Besonders eindrucksvoll zeigt sich das in zwei Szenen: Da steigt die Kamera zuerst in ein Auto und verfolgt anschließend zusammen mit Kommissar Flückiger (Stefan Gubser) im Laufschritt und schließlich gar auf dem Fahrrad einen Verdächtigen. Wie Zumbrunn es etwas früher im Film schafft, in einer vollverspiegelten Toilette 360-Grad-Drehungen um das Gesicht ebenjenes Verdächtigen zu drehen, bleibt dabei ebenso unerklärlich wie beeindruckend.
Bemitleidenswerte Kommissare
Das Ergebnis jedenfalls ist umwerfend: Das sonst so biedere Schweizer Ermittlungsteam ist kaum wiederzuerkennen, "Die Musik stirbt zuletzt" ist ein famoser Experimentalkrimi mit durchschlagender Wirkung auf den Zuschauer. Das ist umso beeindruckender als die Story selbst recht klassische Krimikost ist: Ein Klarinettist wird im Luzerner Konzerthaus vergiftet, seine klavierspielende Schwester erhält eine Todesdrohung. Irgendjemand möchte anscheinend verhindern, dass die beiden den Mäzen des Abends, einen milliardenschweren Unternehmer mit undurchsichtiger Nazi-Vergangenheit, vor versammeltem Publikum bloßstellen.

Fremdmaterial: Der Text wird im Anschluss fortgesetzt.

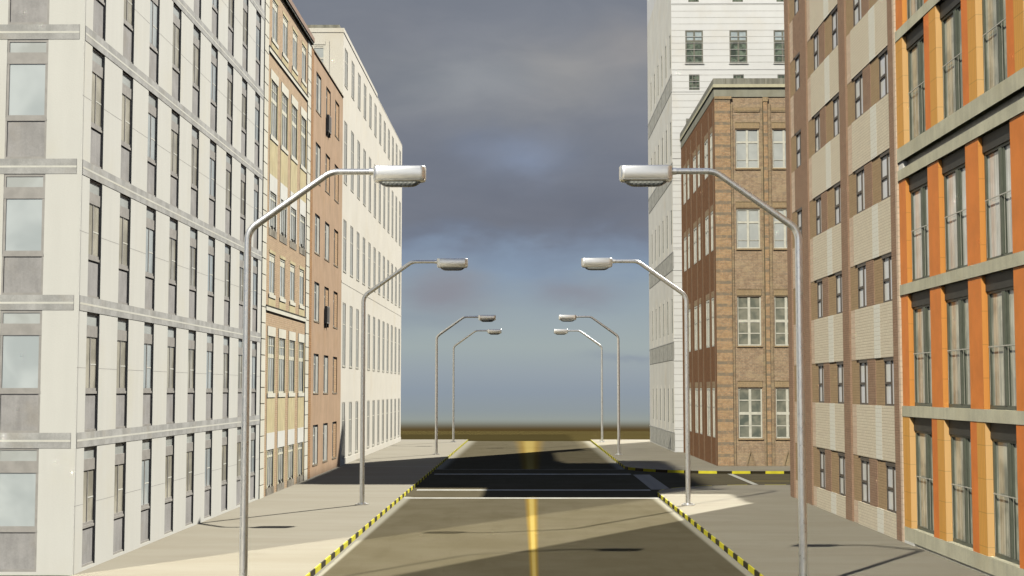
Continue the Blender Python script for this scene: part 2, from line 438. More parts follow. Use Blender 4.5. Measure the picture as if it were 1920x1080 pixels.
def arc(cx, cy, r, a0, a1, n=14):
    return [(cx + r * math.cos(R(a0 + (a1 - a0) * i / n)), cy + r * math.sin(R(a0 + (a1 - a0) * i / n))) for i in range(n + 1)]
NC = arc(10.0, 56.5, 4.87, 180, 90)        # near corner of the side road
FC = arc(10.05, 76.4, 4.92, 180, 270)      # far corner
def slab(poly, name):
    mb = MB(); n = len(poly)
    mb.quad([(x, y, PH) for x, y in poly], 'pave', (0, 0, 1))
    cx = sum(p[0] for p in poly) / n; cy = sum(p[1] for p in poly) / n
    for i in range(n):
        (x0, y0), (x1, y1) = poly[i], poly[(i + 1) % n]
        mb.quad([(x0, y0, -.3), (x1, y1, -.3), (x1, y1, PH), (x0, y0, PH)], 'pave', (y1 - y0, x0 - x1, 0))
    return struct(mb, name)
slab([(XL - .03, -45), (XL - .03, YE), (BL, YE), (BL, YE - .01), (-34, YE - .01), (-34, -45)][::-1], 'pavement')
off = .03
slab([(XR + off, -45)] + [(x + (off if i < 7 else 0), y - (0 if i < 7 else off)) for i, (x, y) in enumerate(NC)] + [(60, 61.34), (60, -45)], 'pavement')
slab([(XR + off, YE)] + [(x + (off if i < 7 else 0), y + (0 if i < 7 else off)) for i, (x, y) in enumerate(FC)] + [(60, 71.51), (60, YE)], 'pavement')

def kerb(path, name='kerb', phase=0.0, per=1.6667, blk=.75, h=PH + .006, w=.032, side=1, seam=None):
    """thin kerb facing painted in yellow and black blocks along a path"""
    segs = []; s = 0
    pts = [Vector((*p, 0)) for p in path]
    L = [0]
    for a, b in zip(pts, pts[1:]): L.append(L[-1] + (b - a).length)
    def at(d):
        for i in range(len(L) - 1):
            if d <= L[i + 1] + 1e-9:
                t = (d - L[i]) / max(1e-9, L[i + 1] - L[i]); return pts[i].lerp(pts[i + 1], t), (pts[i + 1] - pts[i]).normalized()
        return pts[-1], (pts[-1] - pts[-2]).normalized()
    cuts = set(L); k = -2
    while k * per + phase < L[-1] + per:
        for q in (k * per + phase, k * per + phase + blk):
            if 0 < q < L[-1]: cuts.add(q)
        k += 1
    cuts = sorted(cuts); mb = MB()
    for a, b in zip(cuts, cuts[1:]):
        if b - a < 1e-4: continue
        mid = ((a + b) / 2 - phase) % per
        key = 'black' if mid < blk else 'yellow'
        pa, _ = at(a); pb, _ = at(b); _, tn = at((a + b) / 2)
        na = nb = Vector((-tn.y, tn.x, 0)) * side * w
        mb.hexa([pa, pb, pb + nb, pa + na, pa + Vector((0, 0, h)), pb + Vector((0, 0, h)), pb + nb + Vector((0, 0, h)), pa + na + Vector((0, 0, h))], key)
    return struct(mb, name)
kerb([(XL, -40), (XL, YE)], phase=(31.95 + 40) % 1.6667)
kerb([(XR, -40)] + NC + [(60, 61.37)], phase=(31.86 + 40) % 1.6667, side=-1)
kerb([(XR, YE)] + FC + [(13.0, 71.48), (60, 71.48)], phase=.35, side=1)

def strip(x0, x1, y0, y1, z, key):
    mb = MB(); mb.quad([(x0, y0, z), (x1, y0, z), (x1, y1, z), (x0, y1, z)], key, (0, 0, 1)); return struct(mb, 'road_marking')
strip(XL + .03, XR - .03, 55.2, 55.72, .004, 'mark')
strip(XL + .2, XR, 59.55, 60.2, .004, 'mark')
strip(XL + .2, XR, 70.7, 71.35, .004, 'mark')
strip(XL + .03, XR - .03, 75.0, 75.25, .004, 'mark_faint')
strip(XR + .08, 6.02, 60.2, 70.7, .004, 'band')
strip(9.95, 10.2, 61.4, 71.4, .004, 'mark')
strip(10.2, 60, 65.75, 65.95, .004, 'mark_yellow')
strip(-9.9, XL - .1, 75.6, 75.72, PH + .004, 'mark')
strip(XR + .15, 8.3, 75.4, 75.52, PH + .004, 'mark')

# ------------------------------------------------------------------ generic windows
def win_proto(fc, w, h, frame, pane, fw=.07, mull=(), trans=(), d0=0, fd=.05, sill=None, bars=.05, head=None, extra=None, name='window', low=None, lowpane=None):
    """window frame (part) with its glass (sub-part), local origin at lower-left corner on the recessed plane"""
    mb = MB(); B = lambda *a: fc.box(mb, *a, rel=True)
    B(0, fw, 0, h, d0, d0 + fd, frame); B(w - fw, w, 0, h, d0, d0 + fd, frame)
    B(fw, w - fw, 0, fw, d0, d0 + fd, frame); B(fw, w - fw, h - fw, h, d0, d0 + fd, frame)
    vs = sorted(mull)
    for m in vs: B(m - bars / 2, m + bars / 2, fw, h - fw, d0, d0 + fd * .9, frame)
    edges = [fw] + [q for m in vs for q in (m - bars / 2, m + bars / 2)] + [w - fw]
    for t_ in trans:
        tz, tb = (t_ if isinstance(t_, tuple) else (t_, bars))
        for i in range(0, len(edges), 2): B(edges[i], edges[i + 1], tz - tb / 2, tz + tb / 2, d0, d0 + fd * .8, frame)
    if sill: B(-.04, w + .04, -sill[0], 0, d0, d0 + sill[1], sill[2])
    if head: B(fw, w - fw, h - fw - head[0], h - fw, d0, d0 + fd * .7, head[1])
    if extra: extra(mb)
    o = mb.build(name)
    g = MB()
    if low:
        fc.box(g, fw, w - fw, low, h - fw, d0, d0 + fd * .3, pane, rel=True)
        fc.box(g, fw, w - fw, fw, low, d0, d0 + fd * .3, lowpane, rel=True)
    else:
        fc.box(g, fw, w - fw, fw, h - fw, d0, d0 + fd * .3, pane, rel=True)
    g.build('pane', o)
    return Proto(o)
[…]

Dass die beiden Kommissare bei der Aufklärung des Verbrechens eher hilflos agieren, passt zum Narrativ dieser Episode: Flückiger, frisch vom Fußballspiel zum Tatort gerufen, wirkt im Trikot und mit kurzer Hose bekleidet unter all den Anzugträgern bemitleidenswert fehl am Platze, während Kollegin Ritschard (Delia Mayer) im lachsfarbenen Abendkleid ständig nach ihrem Kripoausweis gefragt wird, den sie als Konzertgängerin selbstredend nicht an der Frau trägt. Und auch der Erzähler (Andri Schenardi), der immer wieder die vierte Wand zu den Zuschauern durchbricht, macht sich keine Illusionen ob seiner Wichtigkeit: "Ich hatte lediglich den Auftrag, den Weg von der Damentoilette in die Bar zu füllen. Selbstverständlich mit Relevanz."
Nach 90 mit schwindelerregenden Kamerafahrten vollgepackten Minuten will man als Zuschauer vor allem eines: mehr Oneshot-Filme im Stil von "Victoria" und "Die Musik stirbt zuletzt". Zumindest beim "Tatort" wird man da allerdings wohl ein Weilchen warten müssen: "Ich denke, es war eine fantastische Erfahrung, einen langen Film ohne Schnitt zu drehen, aber vielleicht ist ein solcher Film auch genug für ein Leben", zieht Kameramann Zumbrunn Fazit. Schade.